**** Data lines

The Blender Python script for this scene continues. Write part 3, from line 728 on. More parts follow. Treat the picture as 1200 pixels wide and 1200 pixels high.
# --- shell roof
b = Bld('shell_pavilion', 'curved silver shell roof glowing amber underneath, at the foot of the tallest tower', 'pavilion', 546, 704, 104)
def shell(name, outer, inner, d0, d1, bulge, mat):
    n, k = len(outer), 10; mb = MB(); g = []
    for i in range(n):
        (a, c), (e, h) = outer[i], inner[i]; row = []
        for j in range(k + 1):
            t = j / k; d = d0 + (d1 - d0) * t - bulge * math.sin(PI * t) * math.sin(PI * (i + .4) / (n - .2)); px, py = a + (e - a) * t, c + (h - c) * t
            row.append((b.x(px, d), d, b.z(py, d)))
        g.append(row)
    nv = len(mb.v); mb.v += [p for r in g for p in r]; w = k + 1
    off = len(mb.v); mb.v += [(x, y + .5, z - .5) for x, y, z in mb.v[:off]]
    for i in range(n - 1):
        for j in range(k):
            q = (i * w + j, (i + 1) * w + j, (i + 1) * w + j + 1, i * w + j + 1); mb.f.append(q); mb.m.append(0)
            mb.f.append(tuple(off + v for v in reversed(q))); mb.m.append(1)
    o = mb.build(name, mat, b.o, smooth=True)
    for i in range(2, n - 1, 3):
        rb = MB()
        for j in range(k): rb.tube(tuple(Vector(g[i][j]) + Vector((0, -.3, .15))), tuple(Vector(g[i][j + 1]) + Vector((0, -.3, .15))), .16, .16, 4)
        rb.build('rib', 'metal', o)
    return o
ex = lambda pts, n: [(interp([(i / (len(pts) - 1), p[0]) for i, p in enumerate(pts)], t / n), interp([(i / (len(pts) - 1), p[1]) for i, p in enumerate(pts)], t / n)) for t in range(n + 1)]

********

The exercise →
Extract the complete listing above, reproducing each line exactly.

Answer to the problem →
The Blender Python script for this scene continues. Write part 3, from line 728 on. More parts follow. Treat the picture as 1200 pixels wide and 1200 pixels high.
# --- shell roof
b = Bld('shell_pavilion', 'curved silver shell roof glowing amber underneath, at the foot of the tallest tower', 'pavilion', 546, 704, 104)
def shell(name, outer, inner, d0, d1, bulge, mat):
    n, k = len(outer), 10; mb = MB(); g = []
    for i in range(n):
        (a, c), (e, h) = outer[i], inner[i]; row = []
        for j in range(k + 1):
            t = j / k; d = d0 + (d1 - d0) * t - bulge * math.sin(PI * t) * math.sin(PI * (i + .4) / (n - .2)); px, py = a + (e - a) * t, c + (h - c) * t
            row.append((b.x(px, d), d, b.z(py, d)))
        g.append(row)
    nv = len(mb.v); mb.v += [p for r in g for p in r]; w = k + 1
    off = len(mb.v); mb.v += [(x, y + .5, z - .5) for x, y, z in mb.v[:off]]
    for i in range(n - 1):
        for j in range(k):
            q = (i * w + j, (i + 1) * w + j, (i + 1) * w + j + 1, i * w + j + 1); mb.f.append(q); mb.m.append(0)
            mb.f.append(tuple(off + v for v in reversed(q))); mb.m.append(1)
    o = mb.build(name, mat, b.o, smooth=True)
    for i in range(2, n - 1, 3):
        rb = MB()
        for j in range(k): rb.tube(tuple(Vector(g[i][j]) + Vector((0, -.3, .15))), tuple(Vector(g[i][j + 1]) + Vector((0, -.3, .15))), .16, .16, 4)
        rb.build('rib', 'metal', o)
    return o
ex = lambda pts, n: [(interp([(i / (len(pts) - 1), p[0]) for i, p in enumerate(pts)], t / n), interp([(i / (len(pts) - 1), p[1]) for i, p in enumerate(pts)], t / n)) for t in range(n + 1)]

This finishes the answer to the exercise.